The height of a moving object is given as a function of time.
$$h(t) = 3.0 + 2.7 \sin(1.3t + 0.9)$$
$t$ is measured in seconds and $h$ is measured in feet.
Given this, I've found the velocity and acceleration as follows:
- $h'(t)=3.51 \cos(1.3t+0.9)$
- $h''(t)=-4.563 \sin(1.3t+0.9)$
I am trying to find the acceleration at the first instant when $t > 0$ and the height is $4$ feet.

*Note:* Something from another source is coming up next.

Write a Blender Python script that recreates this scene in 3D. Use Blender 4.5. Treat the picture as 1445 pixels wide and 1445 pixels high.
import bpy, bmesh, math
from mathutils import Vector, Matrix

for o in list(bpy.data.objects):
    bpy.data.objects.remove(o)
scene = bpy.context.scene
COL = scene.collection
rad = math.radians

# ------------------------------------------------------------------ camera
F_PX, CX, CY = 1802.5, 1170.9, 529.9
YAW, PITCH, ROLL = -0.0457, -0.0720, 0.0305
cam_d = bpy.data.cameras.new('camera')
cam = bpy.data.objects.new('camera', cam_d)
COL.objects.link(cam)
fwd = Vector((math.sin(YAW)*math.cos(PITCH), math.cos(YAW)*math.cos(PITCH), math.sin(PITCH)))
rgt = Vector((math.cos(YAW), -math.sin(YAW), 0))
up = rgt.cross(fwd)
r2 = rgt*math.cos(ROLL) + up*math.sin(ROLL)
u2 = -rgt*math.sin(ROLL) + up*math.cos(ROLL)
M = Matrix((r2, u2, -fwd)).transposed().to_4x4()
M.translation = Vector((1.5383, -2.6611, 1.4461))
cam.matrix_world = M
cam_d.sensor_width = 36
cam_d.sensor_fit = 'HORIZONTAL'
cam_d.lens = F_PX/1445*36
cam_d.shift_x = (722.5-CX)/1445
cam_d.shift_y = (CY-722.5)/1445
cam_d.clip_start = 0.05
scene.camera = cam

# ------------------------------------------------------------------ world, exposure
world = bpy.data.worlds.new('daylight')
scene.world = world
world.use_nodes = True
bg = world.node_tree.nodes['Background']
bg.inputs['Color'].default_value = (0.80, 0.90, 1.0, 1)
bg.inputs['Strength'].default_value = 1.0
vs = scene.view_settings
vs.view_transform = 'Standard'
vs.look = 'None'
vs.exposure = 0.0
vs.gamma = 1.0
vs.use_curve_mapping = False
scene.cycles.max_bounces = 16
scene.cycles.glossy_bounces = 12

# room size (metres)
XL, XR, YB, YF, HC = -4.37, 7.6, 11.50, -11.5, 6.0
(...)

I have tried finding time by:
- Setting $h(t)=4$ and solving algebraically
- Graphing $h(t)$ and finding an intersection at $y=4$
This yields ~$ t = 1.432 s$
Graph provided here: https://www.desmos.com/calculator/gxytwo3kan
I then plugged $t = 1.432 s$ into my acceleration function giving:
- $h''(1.432) = -3.47142 ft/s^2$
This is the answer I am confident in, but is being marked incorrect on my assignment. Can someone help me understand what I might be missing here?
You don’t have to find $t$ to solve this. Since the term $s=\sin(1.3t+0.9)$ appears in both the position and acceleration, rewrite them as $h(s)=3.0+2.7s$ and $a(s)=-4.563s$ and solve from there. This will give you an exact solution instead of the approximation that you got from the graph.